PHILADELPHIA (CBS) - Have you ever gotten one of those texts with dating tips, weight loss advice or horoscope info, and brushed it off as spam?  Well you may want to check your cell phone bill: you may have been crammed! Cramming is when companies illegally put extra charges on your account without your permission and as 3 On Your Side Consumer Reporter Jim Donovan found, cell phones are the new target!

When a text, offering Wen Chao a deal to download mobile content for $9.99 a month appeared on her phone, she ignored it.   But when a second one popped up from the same sender, with a strange note about war and peace, she opened it.  Chao says, "I thought oh maybe it's from a friend whose number I don't have in the contacts."

Chao called her cell phone carrier to block future mystery messages, and got some unexpected news.  She says, "I was told that by the act of opening the text message I had consented to what they were trying to sell me." Remember that 9.99 charge? It appeared on Chao's bill as "premium messaging".  She says, "It's all very sneaky."

Industry experts say charges like this are costing consumers more than $600 million each year!   The Federal Trade Commission says it has received thousands of complaints and many others could be victims and not even know it!  FTC Attorney Duane Pozza says, "Many consumers overlook the charges on their phone bill, so the complaints that we see really are just the tip of the iceberg."
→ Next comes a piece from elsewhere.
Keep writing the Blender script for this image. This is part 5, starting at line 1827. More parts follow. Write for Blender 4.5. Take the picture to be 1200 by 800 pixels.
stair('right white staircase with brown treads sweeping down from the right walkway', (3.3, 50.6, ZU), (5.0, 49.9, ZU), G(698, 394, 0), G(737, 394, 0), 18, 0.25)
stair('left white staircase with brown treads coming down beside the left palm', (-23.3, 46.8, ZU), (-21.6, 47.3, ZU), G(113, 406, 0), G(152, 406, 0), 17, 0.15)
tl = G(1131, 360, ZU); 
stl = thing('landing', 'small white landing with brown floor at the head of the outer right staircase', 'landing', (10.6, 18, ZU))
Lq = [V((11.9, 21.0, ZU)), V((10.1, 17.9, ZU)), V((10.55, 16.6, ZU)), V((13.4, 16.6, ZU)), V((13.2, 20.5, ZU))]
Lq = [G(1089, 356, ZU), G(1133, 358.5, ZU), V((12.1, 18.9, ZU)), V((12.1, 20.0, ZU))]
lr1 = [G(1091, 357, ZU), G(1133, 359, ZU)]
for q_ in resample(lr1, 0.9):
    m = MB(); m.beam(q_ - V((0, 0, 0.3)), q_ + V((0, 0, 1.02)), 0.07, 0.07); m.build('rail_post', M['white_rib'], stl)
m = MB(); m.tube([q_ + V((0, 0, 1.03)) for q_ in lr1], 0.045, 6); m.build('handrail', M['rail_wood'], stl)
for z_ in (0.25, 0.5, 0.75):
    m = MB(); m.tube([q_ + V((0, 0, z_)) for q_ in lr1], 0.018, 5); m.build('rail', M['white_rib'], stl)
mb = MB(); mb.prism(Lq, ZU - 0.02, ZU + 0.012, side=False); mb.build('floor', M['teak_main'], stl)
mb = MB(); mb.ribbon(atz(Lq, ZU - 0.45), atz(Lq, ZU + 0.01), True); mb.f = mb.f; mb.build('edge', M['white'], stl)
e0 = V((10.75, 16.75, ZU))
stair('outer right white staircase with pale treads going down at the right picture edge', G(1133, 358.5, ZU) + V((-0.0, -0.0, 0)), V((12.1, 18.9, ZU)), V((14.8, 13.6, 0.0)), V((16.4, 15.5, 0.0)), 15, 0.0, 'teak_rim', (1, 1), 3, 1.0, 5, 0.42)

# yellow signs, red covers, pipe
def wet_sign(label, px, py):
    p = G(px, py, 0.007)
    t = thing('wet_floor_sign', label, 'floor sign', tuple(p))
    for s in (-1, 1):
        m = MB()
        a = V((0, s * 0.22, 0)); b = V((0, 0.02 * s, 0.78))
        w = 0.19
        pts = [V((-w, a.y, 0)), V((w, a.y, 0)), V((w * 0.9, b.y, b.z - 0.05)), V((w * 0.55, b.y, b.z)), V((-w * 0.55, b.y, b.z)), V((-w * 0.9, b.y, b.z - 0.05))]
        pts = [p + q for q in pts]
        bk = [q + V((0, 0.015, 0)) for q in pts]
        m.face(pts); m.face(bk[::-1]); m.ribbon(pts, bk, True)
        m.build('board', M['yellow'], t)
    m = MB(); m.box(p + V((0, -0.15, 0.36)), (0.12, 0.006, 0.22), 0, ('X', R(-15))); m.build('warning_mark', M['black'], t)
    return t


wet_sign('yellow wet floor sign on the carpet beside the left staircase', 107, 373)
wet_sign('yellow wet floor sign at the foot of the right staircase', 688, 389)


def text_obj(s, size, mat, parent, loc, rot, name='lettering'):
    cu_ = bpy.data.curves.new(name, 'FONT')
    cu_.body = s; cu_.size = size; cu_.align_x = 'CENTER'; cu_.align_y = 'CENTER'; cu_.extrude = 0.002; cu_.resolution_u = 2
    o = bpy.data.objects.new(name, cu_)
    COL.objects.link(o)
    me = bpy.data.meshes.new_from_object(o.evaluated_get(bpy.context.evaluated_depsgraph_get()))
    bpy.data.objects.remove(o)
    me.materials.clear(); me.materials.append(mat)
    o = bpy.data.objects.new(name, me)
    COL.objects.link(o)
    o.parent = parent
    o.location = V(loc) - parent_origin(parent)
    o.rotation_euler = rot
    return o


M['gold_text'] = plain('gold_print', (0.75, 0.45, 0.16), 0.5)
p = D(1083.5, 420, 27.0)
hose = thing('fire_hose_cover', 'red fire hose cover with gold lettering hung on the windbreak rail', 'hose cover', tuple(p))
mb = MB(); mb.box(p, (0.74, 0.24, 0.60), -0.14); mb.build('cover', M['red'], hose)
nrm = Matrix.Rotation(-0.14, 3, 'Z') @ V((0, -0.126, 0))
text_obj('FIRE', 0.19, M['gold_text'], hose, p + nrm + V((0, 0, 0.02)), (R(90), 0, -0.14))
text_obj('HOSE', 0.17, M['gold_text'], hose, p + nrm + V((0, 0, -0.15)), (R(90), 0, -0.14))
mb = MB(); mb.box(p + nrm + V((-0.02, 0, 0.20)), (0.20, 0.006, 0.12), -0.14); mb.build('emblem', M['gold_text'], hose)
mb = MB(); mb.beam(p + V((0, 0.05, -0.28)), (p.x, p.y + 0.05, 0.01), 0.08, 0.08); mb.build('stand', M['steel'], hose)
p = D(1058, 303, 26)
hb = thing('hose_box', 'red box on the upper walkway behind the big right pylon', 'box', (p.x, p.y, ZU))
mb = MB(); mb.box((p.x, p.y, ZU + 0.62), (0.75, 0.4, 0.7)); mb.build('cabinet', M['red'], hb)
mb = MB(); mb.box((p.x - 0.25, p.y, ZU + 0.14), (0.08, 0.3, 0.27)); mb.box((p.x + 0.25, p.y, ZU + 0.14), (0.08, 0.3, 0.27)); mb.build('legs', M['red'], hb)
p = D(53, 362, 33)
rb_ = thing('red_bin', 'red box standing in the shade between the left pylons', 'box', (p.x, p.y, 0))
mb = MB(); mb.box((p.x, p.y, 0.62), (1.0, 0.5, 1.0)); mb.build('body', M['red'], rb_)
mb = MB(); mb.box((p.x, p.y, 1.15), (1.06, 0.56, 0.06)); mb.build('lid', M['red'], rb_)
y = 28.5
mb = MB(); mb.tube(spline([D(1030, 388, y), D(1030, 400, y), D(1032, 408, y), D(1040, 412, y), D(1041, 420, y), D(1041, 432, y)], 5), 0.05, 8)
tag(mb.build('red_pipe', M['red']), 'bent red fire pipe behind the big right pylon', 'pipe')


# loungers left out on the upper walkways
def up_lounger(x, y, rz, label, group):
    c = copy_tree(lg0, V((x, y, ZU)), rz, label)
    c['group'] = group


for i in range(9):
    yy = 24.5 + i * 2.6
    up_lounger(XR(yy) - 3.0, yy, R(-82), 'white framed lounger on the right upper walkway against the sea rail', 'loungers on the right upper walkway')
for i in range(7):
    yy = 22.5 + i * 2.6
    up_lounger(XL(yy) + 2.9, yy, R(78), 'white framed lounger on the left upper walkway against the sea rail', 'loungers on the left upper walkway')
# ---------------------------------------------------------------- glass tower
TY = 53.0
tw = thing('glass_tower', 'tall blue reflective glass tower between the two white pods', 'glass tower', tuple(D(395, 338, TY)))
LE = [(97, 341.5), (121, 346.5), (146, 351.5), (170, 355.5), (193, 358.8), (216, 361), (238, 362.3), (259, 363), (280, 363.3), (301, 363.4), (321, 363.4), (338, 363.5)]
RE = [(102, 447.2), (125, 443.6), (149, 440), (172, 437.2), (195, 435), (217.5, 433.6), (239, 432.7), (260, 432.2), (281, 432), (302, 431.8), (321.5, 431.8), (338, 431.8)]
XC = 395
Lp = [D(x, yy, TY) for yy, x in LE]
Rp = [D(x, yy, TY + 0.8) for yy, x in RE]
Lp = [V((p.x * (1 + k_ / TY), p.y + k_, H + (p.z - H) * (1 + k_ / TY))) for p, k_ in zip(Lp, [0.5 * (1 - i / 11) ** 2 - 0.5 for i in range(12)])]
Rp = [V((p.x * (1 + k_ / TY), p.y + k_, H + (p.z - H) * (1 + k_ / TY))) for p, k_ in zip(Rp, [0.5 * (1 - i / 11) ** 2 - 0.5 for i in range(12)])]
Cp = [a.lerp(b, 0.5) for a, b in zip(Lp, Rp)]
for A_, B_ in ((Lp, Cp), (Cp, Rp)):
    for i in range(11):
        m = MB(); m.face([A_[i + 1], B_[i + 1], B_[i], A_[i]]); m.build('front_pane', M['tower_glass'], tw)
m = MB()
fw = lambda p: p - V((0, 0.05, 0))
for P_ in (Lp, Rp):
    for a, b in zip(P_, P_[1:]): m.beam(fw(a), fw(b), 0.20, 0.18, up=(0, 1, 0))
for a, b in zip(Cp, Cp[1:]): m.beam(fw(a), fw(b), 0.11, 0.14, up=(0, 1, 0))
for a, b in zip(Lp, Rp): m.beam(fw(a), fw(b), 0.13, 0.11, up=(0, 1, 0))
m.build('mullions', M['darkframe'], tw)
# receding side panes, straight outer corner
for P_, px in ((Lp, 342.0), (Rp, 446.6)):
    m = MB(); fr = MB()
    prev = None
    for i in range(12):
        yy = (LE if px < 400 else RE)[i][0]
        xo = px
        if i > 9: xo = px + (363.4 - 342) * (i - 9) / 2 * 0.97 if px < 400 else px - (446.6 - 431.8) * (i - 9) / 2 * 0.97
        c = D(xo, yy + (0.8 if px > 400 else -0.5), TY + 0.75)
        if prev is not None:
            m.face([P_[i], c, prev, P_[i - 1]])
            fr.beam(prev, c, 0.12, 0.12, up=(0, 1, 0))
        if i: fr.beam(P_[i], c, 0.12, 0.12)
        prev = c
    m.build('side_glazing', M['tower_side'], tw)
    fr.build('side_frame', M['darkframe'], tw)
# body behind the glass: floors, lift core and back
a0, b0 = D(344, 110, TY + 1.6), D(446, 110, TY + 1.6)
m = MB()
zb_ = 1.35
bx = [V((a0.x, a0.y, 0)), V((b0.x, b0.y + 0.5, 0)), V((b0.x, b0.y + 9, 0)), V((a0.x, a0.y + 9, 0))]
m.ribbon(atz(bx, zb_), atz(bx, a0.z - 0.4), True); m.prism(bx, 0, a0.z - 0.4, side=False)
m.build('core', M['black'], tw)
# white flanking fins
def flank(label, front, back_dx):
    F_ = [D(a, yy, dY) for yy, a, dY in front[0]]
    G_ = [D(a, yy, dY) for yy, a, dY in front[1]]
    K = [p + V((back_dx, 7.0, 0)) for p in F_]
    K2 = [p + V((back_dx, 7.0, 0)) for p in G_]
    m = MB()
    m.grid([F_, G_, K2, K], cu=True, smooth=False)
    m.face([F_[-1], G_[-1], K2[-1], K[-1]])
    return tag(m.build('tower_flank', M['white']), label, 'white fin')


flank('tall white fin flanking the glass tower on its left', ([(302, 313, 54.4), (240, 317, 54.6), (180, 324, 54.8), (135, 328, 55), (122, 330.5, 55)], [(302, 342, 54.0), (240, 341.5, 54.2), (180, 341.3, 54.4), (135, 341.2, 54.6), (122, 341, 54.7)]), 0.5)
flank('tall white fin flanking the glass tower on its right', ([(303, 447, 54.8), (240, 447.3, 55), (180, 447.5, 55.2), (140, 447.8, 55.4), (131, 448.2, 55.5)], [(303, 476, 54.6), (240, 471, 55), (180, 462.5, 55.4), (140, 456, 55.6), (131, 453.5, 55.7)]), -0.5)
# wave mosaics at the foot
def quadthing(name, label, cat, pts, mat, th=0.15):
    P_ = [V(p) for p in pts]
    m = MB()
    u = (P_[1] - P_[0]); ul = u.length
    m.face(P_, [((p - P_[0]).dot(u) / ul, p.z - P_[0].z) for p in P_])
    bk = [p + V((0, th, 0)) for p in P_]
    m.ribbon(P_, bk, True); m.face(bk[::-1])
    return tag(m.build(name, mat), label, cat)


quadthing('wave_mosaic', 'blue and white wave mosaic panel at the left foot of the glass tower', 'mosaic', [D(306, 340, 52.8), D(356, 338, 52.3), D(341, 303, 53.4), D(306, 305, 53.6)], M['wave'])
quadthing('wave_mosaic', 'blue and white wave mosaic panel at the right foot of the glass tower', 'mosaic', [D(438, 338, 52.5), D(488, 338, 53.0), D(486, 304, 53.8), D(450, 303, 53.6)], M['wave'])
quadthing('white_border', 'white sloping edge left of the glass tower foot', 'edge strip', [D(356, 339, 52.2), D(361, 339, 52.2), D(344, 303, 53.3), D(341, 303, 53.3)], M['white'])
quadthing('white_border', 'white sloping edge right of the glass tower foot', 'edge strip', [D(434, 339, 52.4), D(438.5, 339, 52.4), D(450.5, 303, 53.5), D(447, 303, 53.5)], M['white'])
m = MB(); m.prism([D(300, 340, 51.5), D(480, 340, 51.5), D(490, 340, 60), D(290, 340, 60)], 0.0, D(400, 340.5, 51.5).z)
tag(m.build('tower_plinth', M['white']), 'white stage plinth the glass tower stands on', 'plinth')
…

That's because the charges often appear as innocuous sounding fees like: standard rate plan, member fee, and voicemail.  So why don't cell phone companies, that also profit when third party companies charge your bill, make these fees more prominent?

John Walls with CTIA, the wireless industry trade association says, "If you have thousands of different kinds of services available that wouldn't be practical for a billing system to be able to specifically list those thousands.  I mean that would be a pretty expensive proposition."

CTIA says carriers haven't received a lot of cramming complaints.  There's no federal law giving you the right to dispute questionable cell phone charges like there is with your credit card, and it's a carrier-by-carrier decision.

The Federal Communications Commission is considering requiring cell phone companies make third party charges more obvious on phone bills.  In the meantime, you can call your provider and ask them to block any third party charges.